Exporters had aired their concerns during a meeting with Prime Minister Ranil Wickremesinghe on Saturday just a day after the Central Bank announced new policy measures to push exporters to bring all their earnings immediately to Sri Lanka by freezing a rule brought in 1993.
“We met with the prime minister to voice our concerns. The Government has not specified how much money is kept out of the country and we have been given no indication. If indeed large amounts of foreign exchange are being kept overseas then it should be calculated and companies responsible should be approached directly on a case by case basis,” a top exporter told the Daily FT.
He added that changing policies without any discussion or engagement with stakeholders would discourage the sector and send out the wrong signals to the local and international investment community.
“We have to keep our fundamental economic policies consistent. On one hand the prime minister says Sri Lanka is committed to a liberally managed foreign exchange market and then they come out with policies like this.”

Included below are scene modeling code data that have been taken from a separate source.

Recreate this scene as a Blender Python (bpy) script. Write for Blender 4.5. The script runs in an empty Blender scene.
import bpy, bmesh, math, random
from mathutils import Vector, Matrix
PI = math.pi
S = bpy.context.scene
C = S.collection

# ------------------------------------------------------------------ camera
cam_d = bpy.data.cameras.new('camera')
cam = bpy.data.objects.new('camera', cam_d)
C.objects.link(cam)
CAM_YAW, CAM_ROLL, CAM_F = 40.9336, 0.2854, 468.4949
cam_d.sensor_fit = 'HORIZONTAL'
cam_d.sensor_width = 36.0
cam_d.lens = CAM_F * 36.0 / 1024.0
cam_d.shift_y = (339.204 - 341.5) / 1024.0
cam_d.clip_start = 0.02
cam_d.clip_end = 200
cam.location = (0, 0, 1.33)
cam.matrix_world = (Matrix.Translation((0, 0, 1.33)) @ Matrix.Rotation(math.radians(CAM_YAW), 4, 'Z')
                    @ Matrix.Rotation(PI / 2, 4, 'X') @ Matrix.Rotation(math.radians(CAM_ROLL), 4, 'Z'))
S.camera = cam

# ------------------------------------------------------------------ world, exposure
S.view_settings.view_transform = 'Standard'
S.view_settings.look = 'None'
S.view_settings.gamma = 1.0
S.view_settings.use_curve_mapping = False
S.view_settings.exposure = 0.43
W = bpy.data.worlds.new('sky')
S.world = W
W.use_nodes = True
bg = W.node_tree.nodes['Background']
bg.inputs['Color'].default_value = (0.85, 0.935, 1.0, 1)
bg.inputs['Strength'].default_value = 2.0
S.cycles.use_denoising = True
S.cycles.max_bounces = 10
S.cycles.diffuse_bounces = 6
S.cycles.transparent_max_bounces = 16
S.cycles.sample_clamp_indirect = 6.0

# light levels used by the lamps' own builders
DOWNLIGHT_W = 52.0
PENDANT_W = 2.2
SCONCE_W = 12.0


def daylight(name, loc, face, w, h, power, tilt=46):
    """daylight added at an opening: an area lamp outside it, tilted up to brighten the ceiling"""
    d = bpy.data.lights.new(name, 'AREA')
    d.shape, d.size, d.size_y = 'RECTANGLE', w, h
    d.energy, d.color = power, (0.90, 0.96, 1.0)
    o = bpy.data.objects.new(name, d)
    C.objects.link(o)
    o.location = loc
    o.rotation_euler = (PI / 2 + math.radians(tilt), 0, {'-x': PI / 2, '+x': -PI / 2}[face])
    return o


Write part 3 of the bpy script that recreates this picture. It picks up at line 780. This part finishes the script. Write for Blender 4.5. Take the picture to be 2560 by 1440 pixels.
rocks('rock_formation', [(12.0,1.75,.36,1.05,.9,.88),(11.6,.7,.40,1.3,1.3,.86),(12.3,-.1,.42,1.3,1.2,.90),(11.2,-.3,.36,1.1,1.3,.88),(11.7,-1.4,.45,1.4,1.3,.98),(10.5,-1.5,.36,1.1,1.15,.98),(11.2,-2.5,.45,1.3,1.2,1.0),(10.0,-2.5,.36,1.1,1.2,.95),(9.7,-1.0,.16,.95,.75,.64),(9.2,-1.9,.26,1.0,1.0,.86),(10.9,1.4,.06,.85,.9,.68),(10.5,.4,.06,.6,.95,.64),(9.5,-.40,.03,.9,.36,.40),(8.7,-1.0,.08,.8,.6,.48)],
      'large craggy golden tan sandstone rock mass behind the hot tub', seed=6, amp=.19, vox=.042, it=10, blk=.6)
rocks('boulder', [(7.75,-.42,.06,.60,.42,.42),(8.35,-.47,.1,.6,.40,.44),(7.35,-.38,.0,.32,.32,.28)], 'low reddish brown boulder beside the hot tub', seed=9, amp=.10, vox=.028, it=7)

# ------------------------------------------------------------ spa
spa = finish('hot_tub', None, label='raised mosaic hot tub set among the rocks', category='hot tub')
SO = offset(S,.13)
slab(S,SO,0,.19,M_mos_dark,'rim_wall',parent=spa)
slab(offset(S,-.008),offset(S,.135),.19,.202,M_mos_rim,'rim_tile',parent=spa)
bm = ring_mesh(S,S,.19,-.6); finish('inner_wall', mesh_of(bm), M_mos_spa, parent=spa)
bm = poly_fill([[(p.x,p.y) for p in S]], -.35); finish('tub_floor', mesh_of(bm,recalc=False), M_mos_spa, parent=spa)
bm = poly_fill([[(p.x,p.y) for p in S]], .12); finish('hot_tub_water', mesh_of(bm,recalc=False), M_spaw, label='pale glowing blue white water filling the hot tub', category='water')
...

The move to pressure exporters to bring foreign exchange immediately to Sri Lanka is unlikely to impact top apparel export companies as they regularly bring in their dollar earnings voluntarily, the source noted.
However, the fresh policy comes as the rupee continued to trade at Rs.145 on Friday having dipped from about Rs.135 since September last year.
“As part of current policy measures taken to improve the foreign exchange inflows to the country, the Minister of Finance has issued the Gazette Notification (Extraordinary) No: 1960/66 dated 01 April 2016 repealing the exemption granted in respect of payment for goods exported from Sri Lanka in the Extraordinary Gazette Notification No. 759/15 dated 26 March 1993,” the statement released by the Central Bank said.
It also demanded repatriation of any foreign exchange kept outside of Sri Lanka, to be returned before 1 May 2016. Under the fresh measures all foreign exchange payments should be brought to Sri Lanka within three months.
“Any such payment received on or after 01 April 2016 to be repatriated to Sri Lanka within 90 days from the date of exportation of goods. These proceeds may be credited to any Foreign Currency Account maintained in the name of the exporter in the Domestic Banking Unit of a Licensed Commercial Bank (LCB) or sold to a LCB.”